Instructions to follow
Reproduce the full listing that appears beneath this instruction exactly.

Data segment
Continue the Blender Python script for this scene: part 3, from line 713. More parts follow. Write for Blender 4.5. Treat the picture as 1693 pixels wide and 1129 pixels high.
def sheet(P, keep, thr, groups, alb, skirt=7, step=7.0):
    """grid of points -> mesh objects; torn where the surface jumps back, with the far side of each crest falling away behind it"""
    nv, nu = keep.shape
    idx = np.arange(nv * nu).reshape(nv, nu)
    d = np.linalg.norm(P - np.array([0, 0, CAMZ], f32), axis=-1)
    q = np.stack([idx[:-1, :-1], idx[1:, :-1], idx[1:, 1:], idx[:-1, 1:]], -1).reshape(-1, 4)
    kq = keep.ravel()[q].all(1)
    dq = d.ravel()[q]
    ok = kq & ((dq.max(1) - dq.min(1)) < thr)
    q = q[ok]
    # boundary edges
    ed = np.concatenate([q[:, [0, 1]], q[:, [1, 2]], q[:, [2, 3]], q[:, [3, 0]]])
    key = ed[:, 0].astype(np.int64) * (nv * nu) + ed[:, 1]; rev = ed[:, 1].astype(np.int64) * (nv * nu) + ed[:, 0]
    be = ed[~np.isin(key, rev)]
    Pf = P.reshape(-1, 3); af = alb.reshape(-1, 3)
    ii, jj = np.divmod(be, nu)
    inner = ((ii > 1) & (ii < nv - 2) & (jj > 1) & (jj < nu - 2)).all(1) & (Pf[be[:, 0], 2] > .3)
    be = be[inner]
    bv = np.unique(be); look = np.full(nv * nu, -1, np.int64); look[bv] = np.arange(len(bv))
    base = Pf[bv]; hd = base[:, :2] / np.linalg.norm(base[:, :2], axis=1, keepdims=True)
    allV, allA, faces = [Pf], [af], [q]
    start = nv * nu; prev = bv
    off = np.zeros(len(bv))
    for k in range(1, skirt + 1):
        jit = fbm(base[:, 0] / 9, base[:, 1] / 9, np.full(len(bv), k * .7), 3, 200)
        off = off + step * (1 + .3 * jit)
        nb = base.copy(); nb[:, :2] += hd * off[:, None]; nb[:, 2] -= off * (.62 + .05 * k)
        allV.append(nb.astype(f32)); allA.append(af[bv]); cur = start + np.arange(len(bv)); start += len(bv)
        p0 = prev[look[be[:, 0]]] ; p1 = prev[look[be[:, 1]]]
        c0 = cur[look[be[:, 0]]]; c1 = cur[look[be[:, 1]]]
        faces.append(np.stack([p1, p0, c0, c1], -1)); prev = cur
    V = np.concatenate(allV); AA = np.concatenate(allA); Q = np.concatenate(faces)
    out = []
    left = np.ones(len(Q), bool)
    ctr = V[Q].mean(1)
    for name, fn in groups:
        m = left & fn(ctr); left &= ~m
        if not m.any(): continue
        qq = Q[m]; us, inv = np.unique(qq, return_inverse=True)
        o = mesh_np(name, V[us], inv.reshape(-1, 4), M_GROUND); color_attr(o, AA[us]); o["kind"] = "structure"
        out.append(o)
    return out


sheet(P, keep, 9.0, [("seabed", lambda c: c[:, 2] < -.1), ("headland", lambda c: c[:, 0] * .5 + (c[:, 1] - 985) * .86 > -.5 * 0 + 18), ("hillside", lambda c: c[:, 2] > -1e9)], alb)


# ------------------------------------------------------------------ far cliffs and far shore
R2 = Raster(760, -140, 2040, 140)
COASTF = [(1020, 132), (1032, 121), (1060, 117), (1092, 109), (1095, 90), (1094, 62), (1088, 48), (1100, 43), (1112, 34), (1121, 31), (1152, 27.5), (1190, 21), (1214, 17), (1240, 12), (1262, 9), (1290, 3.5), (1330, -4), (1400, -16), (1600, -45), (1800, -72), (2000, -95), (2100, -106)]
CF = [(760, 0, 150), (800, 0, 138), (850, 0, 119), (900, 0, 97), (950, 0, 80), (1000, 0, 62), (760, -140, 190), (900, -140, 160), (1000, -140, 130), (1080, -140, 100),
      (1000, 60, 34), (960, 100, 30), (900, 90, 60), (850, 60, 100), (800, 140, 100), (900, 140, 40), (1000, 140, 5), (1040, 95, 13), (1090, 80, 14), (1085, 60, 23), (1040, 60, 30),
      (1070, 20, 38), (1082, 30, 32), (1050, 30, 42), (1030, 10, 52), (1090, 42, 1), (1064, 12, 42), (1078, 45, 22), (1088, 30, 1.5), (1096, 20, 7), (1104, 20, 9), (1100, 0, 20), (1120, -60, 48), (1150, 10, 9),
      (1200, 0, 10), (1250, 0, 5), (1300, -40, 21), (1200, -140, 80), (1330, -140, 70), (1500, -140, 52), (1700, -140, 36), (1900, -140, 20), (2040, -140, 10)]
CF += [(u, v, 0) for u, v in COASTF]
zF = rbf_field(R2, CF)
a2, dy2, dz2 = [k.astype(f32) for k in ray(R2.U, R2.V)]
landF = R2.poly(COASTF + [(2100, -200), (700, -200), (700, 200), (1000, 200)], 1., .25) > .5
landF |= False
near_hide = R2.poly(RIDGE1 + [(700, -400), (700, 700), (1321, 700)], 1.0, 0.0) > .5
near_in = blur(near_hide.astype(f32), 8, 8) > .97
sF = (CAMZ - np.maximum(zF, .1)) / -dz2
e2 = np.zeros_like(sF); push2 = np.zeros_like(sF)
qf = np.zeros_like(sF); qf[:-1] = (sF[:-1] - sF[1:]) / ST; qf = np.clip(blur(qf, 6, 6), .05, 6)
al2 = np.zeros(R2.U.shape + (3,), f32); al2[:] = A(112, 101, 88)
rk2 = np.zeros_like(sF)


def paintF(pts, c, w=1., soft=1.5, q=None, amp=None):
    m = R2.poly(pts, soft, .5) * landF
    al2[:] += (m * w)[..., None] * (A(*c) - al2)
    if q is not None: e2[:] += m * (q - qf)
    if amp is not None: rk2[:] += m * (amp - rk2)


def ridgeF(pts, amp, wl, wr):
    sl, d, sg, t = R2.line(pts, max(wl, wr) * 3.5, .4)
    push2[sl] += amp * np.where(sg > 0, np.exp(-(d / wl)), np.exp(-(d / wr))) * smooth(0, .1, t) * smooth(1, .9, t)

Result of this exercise
Continue the Blender Python script for this scene: part 3, from line 713. More parts follow. Write for Blender 4.5. Treat the picture as 1693 pixels wide and 1129 pixels high.
def sheet(P, keep, thr, groups, alb, skirt=7, step=7.0):
    """grid of points -> mesh objects; torn where the surface jumps back, with the far side of each crest falling away behind it"""
    nv, nu = keep.shape
    idx = np.arange(nv * nu).reshape(nv, nu)
    d = np.linalg.norm(P - np.array([0, 0, CAMZ], f32), axis=-1)
    q = np.stack([idx[:-1, :-1], idx[1:, :-1], idx[1:, 1:], idx[:-1, 1:]], -1).reshape(-1, 4)
    kq = keep.ravel()[q].all(1)
    dq = d.ravel()[q]
    ok = kq & ((dq.max(1) - dq.min(1)) < thr)
    q = q[ok]
    # boundary edges
    ed = np.concatenate([q[:, [0, 1]], q[:, [1, 2]], q[:, [2, 3]], q[:, [3, 0]]])
    key = ed[:, 0].astype(np.int64) * (nv * nu) + ed[:, 1]; rev = ed[:, 1].astype(np.int64) * (nv * nu) + ed[:, 0]
    be = ed[~np.isin(key, rev)]
    Pf = P.reshape(-1, 3); af = alb.reshape(-1, 3)
    ii, jj = np.divmod(be, nu)
    inner = ((ii > 1) & (ii < nv - 2) & (jj > 1) & (jj < nu - 2)).all(1) & (Pf[be[:, 0], 2] > .3)
    be = be[inner]
    bv = np.unique(be); look = np.full(nv * nu, -1, np.int64); look[bv] = np.arange(len(bv))
    base = Pf[bv]; hd = base[:, :2] / np.linalg.norm(base[:, :2], axis=1, keepdims=True)
    allV, allA, faces = [Pf], [af], [q]
    start = nv * nu; prev = bv
    off = np.zeros(len(bv))
    for k in range(1, skirt + 1):
        jit = fbm(base[:, 0] / 9, base[:, 1] / 9, np.full(len(bv), k * .7), 3, 200)
        off = off + step * (1 + .3 * jit)
        nb = base.copy(); nb[:, :2] += hd * off[:, None]; nb[:, 2] -= off * (.62 + .05 * k)
        allV.append(nb.astype(f32)); allA.append(af[bv]); cur = start + np.arange(len(bv)); start += len(bv)
        p0 = prev[look[be[:, 0]]] ; p1 = prev[look[be[:, 1]]]
        c0 = cur[look[be[:, 0]]]; c1 = cur[look[be[:, 1]]]
        faces.append(np.stack([p1, p0, c0, c1], -1)); prev = cur
    V = np.concatenate(allV); AA = np.concatenate(allA); Q = np.concatenate(faces)
    out = []
    left = np.ones(len(Q), bool)
    ctr = V[Q].mean(1)
    for name, fn in groups:
        m = left & fn(ctr); left &= ~m
        if not m.any(): continue
        qq = Q[m]; us, inv = np.unique(qq, return_inverse=True)
        o = mesh_np(name, V[us], inv.reshape(-1, 4), M_GROUND); color_attr(o, AA[us]); o["kind"] = "structure"
        out.append(o)
    return out


sheet(P, keep, 9.0, [("seabed", lambda c: c[:, 2] < -.1), ("headland", lambda c: c[:, 0] * .5 + (c[:, 1] - 985) * .86 > -.5 * 0 + 18), ("hillside", lambda c: c[:, 2] > -1e9)], alb)


# ------------------------------------------------------------------ far cliffs and far shore
R2 = Raster(760, -140, 2040, 140)
COASTF = [(1020, 132), (1032, 121), (1060, 117), (1092, 109), (1095, 90), (1094, 62), (1088, 48), (1100, 43), (1112, 34), (1121, 31), (1152, 27.5), (1190, 21), (1214, 17), (1240, 12), (1262, 9), (1290, 3.5), (1330, -4), (1400, -16), (1600, -45), (1800, -72), (2000, -95), (2100, -106)]
CF = [(760, 0, 150), (800, 0, 138), (850, 0, 119), (900, 0, 97), (950, 0, 80), (1000, 0, 62), (760, -140, 190), (900, -140, 160), (1000, -140, 130), (1080, -140, 100),
      (1000, 60, 34), (960, 100, 30), (900, 90, 60), (850, 60, 100), (800, 140, 100), (900, 140, 40), (1000, 140, 5), (1040, 95, 13), (1090, 80, 14), (1085, 60, 23), (1040, 60, 30),
      (1070, 20, 38), (1082, 30, 32), (1050, 30, 42), (1030, 10, 52), (1090, 42, 1), (1064, 12, 42), (1078, 45, 22), (1088, 30, 1.5), (1096, 20, 7), (1104, 20, 9), (1100, 0, 20), (1120, -60, 48), (1150, 10, 9),
      (1200, 0, 10), (1250, 0, 5), (1300, -40, 21), (1200, -140, 80), (1330, -140, 70), (1500, -140, 52), (1700, -140, 36), (1900, -140, 20), (2040, -140, 10)]
CF += [(u, v, 0) for u, v in COASTF]
zF = rbf_field(R2, CF)
a2, dy2, dz2 = [k.astype(f32) for k in ray(R2.U, R2.V)]
landF = R2.poly(COASTF + [(2100, -200), (700, -200), (700, 200), (1000, 200)], 1., .25) > .5
landF |= False
near_hide = R2.poly(RIDGE1 + [(700, -400), (700, 700), (1321, 700)], 1.0, 0.0) > .5
near_in = blur(near_hide.astype(f32), 8, 8) > .97
sF = (CAMZ - np.maximum(zF, .1)) / -dz2
e2 = np.zeros_like(sF); push2 = np.zeros_like(sF)
qf = np.zeros_like(sF); qf[:-1] = (sF[:-1] - sF[1:]) / ST; qf = np.clip(blur(qf, 6, 6), .05, 6)
al2 = np.zeros(R2.U.shape + (3,), f32); al2[:] = A(112, 101, 88)
rk2 = np.zeros_like(sF)


def paintF(pts, c, w=1., soft=1.5, q=None, amp=None):
    m = R2.poly(pts, soft, .5) * landF
    al2[:] += (m * w)[..., None] * (A(*c) - al2)
    if q is not None: e2[:] += m * (q - qf)
    if amp is not None: rk2[:] += m * (amp - rk2)


def ridgeF(pts, amp, wl, wr):
    sl, d, sg, t = R2.line(pts, max(wl, wr) * 3.5, .4)
    push2[sl] += amp * np.where(sg > 0, np.exp(-(d / wl)), np.exp(-(d / wr))) * smooth(0, .1, t) * smooth(1, .9, t)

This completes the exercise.